The refinements obtained using RM for choosing the optimal configuration of fluorescent complexes seem significant. The proposed technique provides localization and, ultimately, unambiguous determination of the zone of optimal parameters of fluorescent complexes, taking into account the spectral sensitivity of the fluorophores used, which is illustrated by distribution maps for Figure 14 (gold nanorod-based complexes) and Figure 15 (silver nanorod-based complexes). As can be seen from Figure 14 and Figure 15, all distributions of the sought quantities obtained within the framework of the RM model are localized in the “wavelength - AR” coordinates. The zones of high values of ξ_eff, Γ_{rad eff} and K_{flu eff} are limited to ellipsoid-shaped areas, the maximum position in each of them is easily determined unambiguously. The adopted procedure for selecting the optimal AR parameter of the fluorescent complex is to find the maximum K_{flu eff}, as shown in Figure 14c and Figure 15c (the maximum is indicated by the intersection point of vertical and horizontal solid white lines). The choice of AR determines the spectral distribution of the fluorescent radiation (defined by the distribution of the function Γ_{rad eff} on the horizontal solid white line in Figure 14b and Figure 15b). The optimal excitation wavelength is selected based on the achievement of the maximum value of the ξ_eff function on the horizontal solid white line in Figure 14a and Figure 15a). It should also be noted that the high ξ_eff values in Figure 14a and Figure 15a have an elliptical shape that is slightly inclined relative to the vertical. An obvious consequence of this is that, with varying AR, the position of the ξ_eff maximum may not coincide with λ_ex=555 nm, indicated by the vertical blue dotted line. The same is true for the Γ_{rad eff} maximum relative to λ_ex=584 nm, indicated by the vertical red dotted line in Figure 14b and Figure 15b.

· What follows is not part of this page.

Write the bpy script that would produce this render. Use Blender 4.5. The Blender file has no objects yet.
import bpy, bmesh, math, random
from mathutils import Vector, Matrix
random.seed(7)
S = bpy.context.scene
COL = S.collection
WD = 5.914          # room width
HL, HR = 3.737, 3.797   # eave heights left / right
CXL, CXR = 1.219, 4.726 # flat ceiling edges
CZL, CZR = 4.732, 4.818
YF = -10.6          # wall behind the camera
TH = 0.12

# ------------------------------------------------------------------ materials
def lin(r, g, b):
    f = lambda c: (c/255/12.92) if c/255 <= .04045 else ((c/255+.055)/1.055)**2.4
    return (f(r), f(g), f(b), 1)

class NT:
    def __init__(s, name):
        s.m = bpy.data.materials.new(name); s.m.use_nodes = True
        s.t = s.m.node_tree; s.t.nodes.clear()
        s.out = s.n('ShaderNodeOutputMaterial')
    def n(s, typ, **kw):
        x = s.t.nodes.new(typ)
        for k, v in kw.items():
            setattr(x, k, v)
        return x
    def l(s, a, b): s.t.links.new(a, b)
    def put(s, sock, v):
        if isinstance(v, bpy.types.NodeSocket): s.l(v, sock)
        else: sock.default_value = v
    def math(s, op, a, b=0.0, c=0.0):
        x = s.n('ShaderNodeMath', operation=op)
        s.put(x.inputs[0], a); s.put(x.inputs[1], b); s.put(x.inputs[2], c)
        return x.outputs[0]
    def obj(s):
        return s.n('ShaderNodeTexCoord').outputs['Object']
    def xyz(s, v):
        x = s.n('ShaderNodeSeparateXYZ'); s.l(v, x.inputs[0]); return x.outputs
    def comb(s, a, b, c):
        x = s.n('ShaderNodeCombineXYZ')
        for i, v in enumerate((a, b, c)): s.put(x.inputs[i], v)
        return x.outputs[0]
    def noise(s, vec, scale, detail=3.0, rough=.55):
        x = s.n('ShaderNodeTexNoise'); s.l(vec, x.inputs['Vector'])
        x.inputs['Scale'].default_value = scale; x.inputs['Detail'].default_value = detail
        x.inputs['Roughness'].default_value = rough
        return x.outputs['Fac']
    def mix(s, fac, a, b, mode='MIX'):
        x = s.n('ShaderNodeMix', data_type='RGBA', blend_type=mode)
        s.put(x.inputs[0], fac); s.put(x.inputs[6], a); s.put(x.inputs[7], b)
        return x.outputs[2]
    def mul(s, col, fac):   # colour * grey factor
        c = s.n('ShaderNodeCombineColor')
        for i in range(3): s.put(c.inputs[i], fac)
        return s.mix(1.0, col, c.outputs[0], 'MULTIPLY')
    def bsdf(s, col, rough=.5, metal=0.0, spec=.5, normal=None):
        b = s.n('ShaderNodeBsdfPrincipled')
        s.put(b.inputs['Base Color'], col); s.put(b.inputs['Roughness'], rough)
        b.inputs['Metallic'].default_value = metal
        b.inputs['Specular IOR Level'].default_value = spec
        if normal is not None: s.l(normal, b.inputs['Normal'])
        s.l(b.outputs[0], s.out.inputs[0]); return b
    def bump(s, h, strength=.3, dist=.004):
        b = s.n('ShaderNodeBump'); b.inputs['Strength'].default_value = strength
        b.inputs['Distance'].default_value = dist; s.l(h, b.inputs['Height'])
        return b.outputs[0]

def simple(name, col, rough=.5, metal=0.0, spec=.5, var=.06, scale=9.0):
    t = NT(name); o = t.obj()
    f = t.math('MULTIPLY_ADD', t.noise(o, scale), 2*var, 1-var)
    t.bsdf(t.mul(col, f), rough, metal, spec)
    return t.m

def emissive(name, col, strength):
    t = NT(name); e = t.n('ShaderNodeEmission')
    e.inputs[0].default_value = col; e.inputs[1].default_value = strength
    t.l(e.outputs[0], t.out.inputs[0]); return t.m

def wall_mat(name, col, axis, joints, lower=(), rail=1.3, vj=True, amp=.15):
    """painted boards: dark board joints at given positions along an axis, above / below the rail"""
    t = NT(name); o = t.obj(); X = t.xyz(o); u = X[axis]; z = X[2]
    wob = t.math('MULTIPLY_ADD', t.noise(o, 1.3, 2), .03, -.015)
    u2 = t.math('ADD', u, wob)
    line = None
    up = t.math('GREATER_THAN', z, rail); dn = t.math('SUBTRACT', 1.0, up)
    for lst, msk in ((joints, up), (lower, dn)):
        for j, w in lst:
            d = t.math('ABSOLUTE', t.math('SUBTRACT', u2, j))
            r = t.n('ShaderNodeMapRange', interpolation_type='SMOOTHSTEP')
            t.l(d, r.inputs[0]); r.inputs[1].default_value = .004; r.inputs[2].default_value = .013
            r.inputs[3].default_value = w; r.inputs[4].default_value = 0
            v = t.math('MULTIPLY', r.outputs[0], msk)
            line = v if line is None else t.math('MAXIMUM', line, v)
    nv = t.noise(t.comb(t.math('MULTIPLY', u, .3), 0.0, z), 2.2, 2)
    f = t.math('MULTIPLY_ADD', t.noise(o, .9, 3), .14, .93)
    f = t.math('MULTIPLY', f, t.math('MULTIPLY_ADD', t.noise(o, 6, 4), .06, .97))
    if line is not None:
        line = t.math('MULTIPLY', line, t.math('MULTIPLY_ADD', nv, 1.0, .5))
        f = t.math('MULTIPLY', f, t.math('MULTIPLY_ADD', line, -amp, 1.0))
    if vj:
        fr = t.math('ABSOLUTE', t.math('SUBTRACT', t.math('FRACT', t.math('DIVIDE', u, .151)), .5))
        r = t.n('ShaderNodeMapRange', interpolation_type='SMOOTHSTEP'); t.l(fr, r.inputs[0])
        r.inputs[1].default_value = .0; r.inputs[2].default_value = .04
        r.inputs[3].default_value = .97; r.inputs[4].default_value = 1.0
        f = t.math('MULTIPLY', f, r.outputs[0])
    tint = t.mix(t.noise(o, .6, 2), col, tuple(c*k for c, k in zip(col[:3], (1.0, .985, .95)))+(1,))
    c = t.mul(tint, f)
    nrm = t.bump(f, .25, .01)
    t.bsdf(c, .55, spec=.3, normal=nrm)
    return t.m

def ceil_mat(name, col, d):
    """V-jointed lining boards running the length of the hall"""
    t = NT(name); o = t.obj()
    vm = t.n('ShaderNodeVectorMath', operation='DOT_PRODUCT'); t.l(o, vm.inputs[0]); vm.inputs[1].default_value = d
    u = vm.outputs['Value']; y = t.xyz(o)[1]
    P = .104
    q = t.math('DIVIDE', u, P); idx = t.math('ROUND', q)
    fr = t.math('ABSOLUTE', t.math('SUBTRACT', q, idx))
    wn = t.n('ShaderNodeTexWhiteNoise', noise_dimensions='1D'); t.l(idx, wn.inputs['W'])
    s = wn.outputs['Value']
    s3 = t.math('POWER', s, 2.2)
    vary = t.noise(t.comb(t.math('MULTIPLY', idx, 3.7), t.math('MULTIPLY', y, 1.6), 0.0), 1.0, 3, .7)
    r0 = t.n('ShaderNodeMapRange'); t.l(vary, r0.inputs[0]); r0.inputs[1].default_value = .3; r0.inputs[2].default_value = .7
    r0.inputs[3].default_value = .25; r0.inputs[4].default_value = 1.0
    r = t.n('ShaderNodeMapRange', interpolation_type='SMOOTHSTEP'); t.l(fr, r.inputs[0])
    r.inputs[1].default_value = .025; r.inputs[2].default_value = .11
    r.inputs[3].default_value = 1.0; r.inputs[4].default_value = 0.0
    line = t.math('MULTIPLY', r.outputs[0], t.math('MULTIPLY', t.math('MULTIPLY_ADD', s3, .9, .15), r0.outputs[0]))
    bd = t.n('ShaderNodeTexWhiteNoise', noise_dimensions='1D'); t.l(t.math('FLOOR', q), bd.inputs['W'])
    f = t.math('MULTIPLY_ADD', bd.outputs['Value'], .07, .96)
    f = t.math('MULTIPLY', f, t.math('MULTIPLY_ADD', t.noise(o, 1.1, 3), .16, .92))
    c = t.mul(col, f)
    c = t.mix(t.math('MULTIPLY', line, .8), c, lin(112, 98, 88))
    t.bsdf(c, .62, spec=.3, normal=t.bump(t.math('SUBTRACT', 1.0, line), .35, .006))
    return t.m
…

Due to the fact that RM implements a more general approach, providing information on the spectral distribution of Γ_{rad eff} over the entire range of fluorophore emission (see Figure 14b and Figure 15b) in comparison with TM, it seems advisable to further build a strategy for optimizing fluorescent complexes using some integral estimates as a criterion. Thus, for example, for a selected AR, the integral of the normalized function Γ_{rad eff} over the range of fluorophore emission wavelengths, taking into account the spectral dependence of the photon energy, multiplied by the maximum ξ_eff for the same AR, can be taken as an estimate of the gain factor of the total power of the fluorescent signal.

6. Conclusions

1. An RM is proposed that takes into account the spectral selectivity of the excitation/emission properties of a fluorophore in a finite wavelength range, which is universal with respect to arbitrary fluorophores used in the construction of fluorescent complexes.

2. The position of the maximum intensity of the LSPR field in the near zone, used for spectral tuning of the fluorescent complex, has a redshift relative to the C_abs peak: for the studied gold nanorods, it is 22 nm, for silver nanorods – 8 nm. This information is important for precision tuning of the field maximum based on the results of experimental measurements of absorption parameters.

3. The spectral sensitivity of the fluorophore molecule leads to the effect of spectral stabilization ξ_eff: the change in the position of the maximum of the ξ LSPR field intensity with a change in the nanorod form factor is several times greater than the change in the position of the maximum ξ_eff.

4. The maxima of the spectral dependences of the field enhancement coefficient, radiative and non-radiative relaxation rates, found using RM, as a rule, do not coincide with the maxima of the functions I_ex, I_em, and the nature of the curves corresponds to the physical meaning of the modeled processes.

5. It is shown that recommendations for choosing optimal parameters of fluorescent nanocomplexes based on RM results can significantly (several times) improve the parameters of synthesized fluorescence nanocomplexes compared with ones obtained using the recommendations on TM. A positive factor of practical significance is information on the dependence of the fluorescence enhancement factor over the entire wavelength range of the fluorescence signal.